** begin **

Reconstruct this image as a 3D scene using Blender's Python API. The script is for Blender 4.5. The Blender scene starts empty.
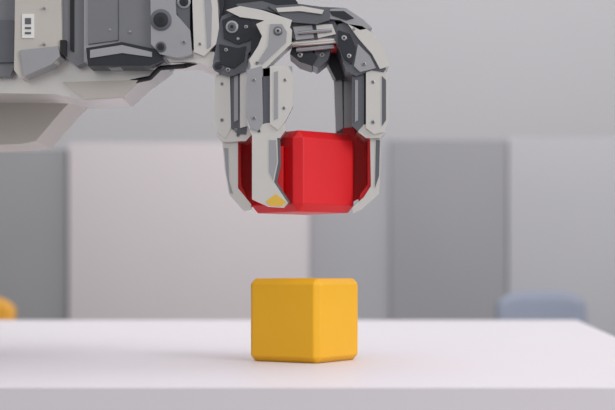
import bpy, bmesh, math
from mathutils import Vector, Matrix

scene = bpy.context.scene
try:
    scene.view_settings.view_transform = 'Standard'
except Exception:
    pass

TABLE_Z = 0.75
CAM_H = 0.0939
D = 1.49            # camera to hand/cube plane
FPX = 1452.0
S = D / FPX         # metres per drawing unit
CX, CY = 307.5, 268.0
CAMZ = TABLE_Z + CAM_H

def lin(c):
    c = c / 255.0
    return c / 12.92 if c <= 0.04045 else ((c + 0.055) / 1.055) ** 2.4

def mat(name, rgb, rough=0.5, metal=0.0, noise=0.0, scale=40, bump=0.0, spec=0.5, rvar=0.0):
    m = bpy.data.materials.new(name)
    m.use_nodes = True
    nt = m.node_tree
    b = nt.nodes['Principled BSDF']
    col = (lin(rgb[0]), lin(rgb[1]), lin(rgb[2]), 1)
    b.inputs['Base Color'].default_value = col
    b.inputs['Roughness'].default_value = rough
    b.inputs['Metallic'].default_value = metal
    b.inputs['Specular IOR Level'].default_value = spec
    tc = nt.nodes.new('ShaderNodeTexCoord')
    n = nt.nodes.new('ShaderNodeTexNoise')
    n.inputs['Scale'].default_value = scale
    n.inputs['Detail'].default_value = 4
    nt.links.new(tc.outputs['Object'], n.inputs['Vector'])
    if noise > 0:
        r = nt.nodes.new('ShaderNodeMixRGB')
        r.inputs[1].default_value = tuple(max(0, c * (1 - noise)) for c in col[:3]) + (1,)
        r.inputs[2].default_value = tuple(min(1, c * (1 + noise)) for c in col[:3]) + (1,)
        nt.links.new(n.outputs['Fac'], r.inputs[0])
        nt.links.new(r.outputs[0], b.inputs['Base Color'])
    if bump > 0:
        bp = nt.nodes.new('ShaderNodeBump')
        bp.inputs['Strength'].default_value = bump
        bp.inputs['Distance'].default_value = 0.0005
        nt.links.new(n.outputs['Fac'], bp.inputs['Height'])
        nt.links.new(bp.outputs['Normal'], b.inputs['Normal'])
    return m

M = {
 'light': mat('satin_aluminium', (222,219,215), 0.28, 0.75, 0.04, 60),
 'beige': mat('warm_grey_shell', (194,189,182), 0.42, 0.25, 0.04, 20),
 'mid':   mat('grey_anodised', (168,168,172), 0.30, 0.6, 0.06, 50),
 'fgrey': mat('forearm_grey', (128,129,134), 0.36, 0.5, 0.05, 40),
 'gdark': mat('graphite_metal', (106,108,114), 0.32, 0.6, 0.08, 50),
 'dark':  mat('dark_anodised', (54,56,62), 0.34, 0.5, 0.1, 60),
 'black': mat('black_rubber', (24,24,27), 0.5, 0.0, 0.1, 80),
 'bolt':  mat('bolt_steel', (165,165,168), 0.3, 0.8, 0.05, 90),
 'pad':   mat('red_silicone_pad', (208,16,26), 0.5, 0.0, 0.04, 60),
 'label': mat('label_white', (225,224,222), 0.6),
 'yreflect': mat('painted_yellow_reflection', (215,175,70), 0.45, 0.2, 0.04, 60),  # yellow block's reflection on the fingertip, painted in as colour
 'red':   mat('red_paint', (212,22,32), 0.48, 0, 0.03, 30, 0.05, 0.4),
 'yellow':mat('yellow_paint', (232,172,12), 0.45, 0, 0.03, 30, 0.05),
 'table': mat('table_laminate', (218,212,219), 0.5, 0, 0.01, 15),
 'leg':   mat('table_leg', (120,120,124), 0.4, 0.5, 0.02, 15),
 'floor': mat('floor_vinyl', (128,128,132), 0.6, 0, 0.05, 4),
 'wall':  mat('wall_paint', (190,189,192), 0.8, 0, 0.02, 2),
 'pdark': mat('partition_dark', (140,141,144), 0.8, 0, 0.03, 5),
 'plight':mat('partition_light', (199,192,195), 0.8, 0, 0.02, 3),
 'pmid':  mat('partition_mid', (164,163,168), 0.8, 0, 0.03, 3),
 'pmid2': mat('partition_mid_dark', (150,149,154), 0.8, 0, 0.03, 3),
 'pright':mat('partition_right', (180,179,184), 0.8, 0, 0.03, 3),
 'blue':  mat('chair_blue_fabric', (142,148,165), 0.8, 0, 0.05, 40),
 'orange':mat('chair_orange_plastic', (222,160,50), 0.5, 0, 0.03, 20),
}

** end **

> **Description of the task**: All of the material above needs to be restated exactly, with no pictures.

> **Task output**:
Reconstruct this image as a 3D scene using Blender's Python API. The script is for Blender 4.5. The Blender scene starts empty.
import bpy, bmesh, math
from mathutils import Vector, Matrix

scene = bpy.context.scene
try:
    scene.view_settings.view_transform = 'Standard'
except Exception:
    pass

TABLE_Z = 0.75
CAM_H = 0.0939
D = 1.49            # camera to hand/cube plane
FPX = 1452.0
S = D / FPX         # metres per drawing unit
CX, CY = 307.5, 268.0
CAMZ = TABLE_Z + CAM_H

def lin(c):
    c = c / 255.0
    return c / 12.92 if c <= 0.04045 else ((c + 0.055) / 1.055) ** 2.4

def mat(name, rgb, rough=0.5, metal=0.0, noise=0.0, scale=40, bump=0.0, spec=0.5, rvar=0.0):
    m = bpy.data.materials.new(name)
    m.use_nodes = True
    nt = m.node_tree
    b = nt.nodes['Principled BSDF']
    col = (lin(rgb[0]), lin(rgb[1]), lin(rgb[2]), 1)
    b.inputs['Base Color'].default_value = col
    b.inputs['Roughness'].default_value = rough
    b.inputs['Metallic'].default_value = metal
    b.inputs['Specular IOR Level'].default_value = spec
    tc = nt.nodes.new('ShaderNodeTexCoord')
    n = nt.nodes.new('ShaderNodeTexNoise')
    n.inputs['Scale'].default_value = scale
    n.inputs['Detail'].default_value = 4
    nt.links.new(tc.outputs['Object'], n.inputs['Vector'])
    if noise > 0:
        r = nt.nodes.new('ShaderNodeMixRGB')
        r.inputs[1].default_value = tuple(max(0, c * (1 - noise)) for c in col[:3]) + (1,)
        r.inputs[2].default_value = tuple(min(1, c * (1 + noise)) for c in col[:3]) + (1,)
        nt.links.new(n.outputs['Fac'], r.inputs[0])
        nt.links.new(r.outputs[0], b.inputs['Base Color'])
    if bump > 0:
        bp = nt.nodes.new('ShaderNodeBump')
        bp.inputs['Strength'].default_value = bump
        bp.inputs['Distance'].default_value = 0.0005
        nt.links.new(n.outputs['Fac'], bp.inputs['Height'])
        nt.links.new(bp.outputs['Normal'], b.inputs['Normal'])
    return m

M = {
 'light': mat('satin_aluminium', (222,219,215), 0.28, 0.75, 0.04, 60),
 'beige': mat('warm_grey_shell', (194,189,182), 0.42, 0.25, 0.04, 20),
 'mid':   mat('grey_anodised', (168,168,172), 0.30, 0.6, 0.06, 50),
 'fgrey': mat('forearm_grey', (128,129,134), 0.36, 0.5, 0.05, 40),
 'gdark': mat('graphite_metal', (106,108,114), 0.32, 0.6, 0.08, 50),
 'dark':  mat('dark_anodised', (54,56,62), 0.34, 0.5, 0.1, 60),
 'black': mat('black_rubber', (24,24,27), 0.5, 0.0, 0.1, 80),
 'bolt':  mat('bolt_steel', (165,165,168), 0.3, 0.8, 0.05, 90),
 'pad':   mat('red_silicone_pad', (208,16,26), 0.5, 0.0, 0.04, 60),
 'label': mat('label_white', (225,224,222), 0.6),
 'yreflect': mat('painted_yellow_reflection', (215,175,70), 0.45, 0.2, 0.04, 60),  # yellow block's reflection on the fingertip, painted in as colour
 'red':   mat('red_paint', (212,22,32), 0.48, 0, 0.03, 30, 0.05, 0.4),
 'yellow':mat('yellow_paint', (232,172,12), 0.45, 0, 0.03, 30, 0.05),
 'table': mat('table_laminate', (218,212,219), 0.5, 0, 0.01, 15),
 'leg':   mat('table_leg', (120,120,124), 0.4, 0.5, 0.02, 15),
 'floor': mat('floor_vinyl', (128,128,132), 0.6, 0, 0.05, 4),
 'wall':  mat('wall_paint', (190,189,192), 0.8, 0, 0.02, 2),
 'pdark': mat('partition_dark', (140,141,144), 0.8, 0, 0.03, 5),
 'plight':mat('partition_light', (199,192,195), 0.8, 0, 0.02, 3),
 'pmid':  mat('partition_mid', (164,163,168), 0.8, 0, 0.03, 3),
 'pmid2': mat('partition_mid_dark', (150,149,154), 0.8, 0, 0.03, 3),
 'pright':mat('partition_right', (180,179,184), 0.8, 0, 0.03, 3),
 'blue':  mat('chair_blue_fabric', (142,148,165), 0.8, 0, 0.05, 40),
 'orange':mat('chair_orange_plastic', (222,160,50), 0.5, 0, 0.03, 20),
}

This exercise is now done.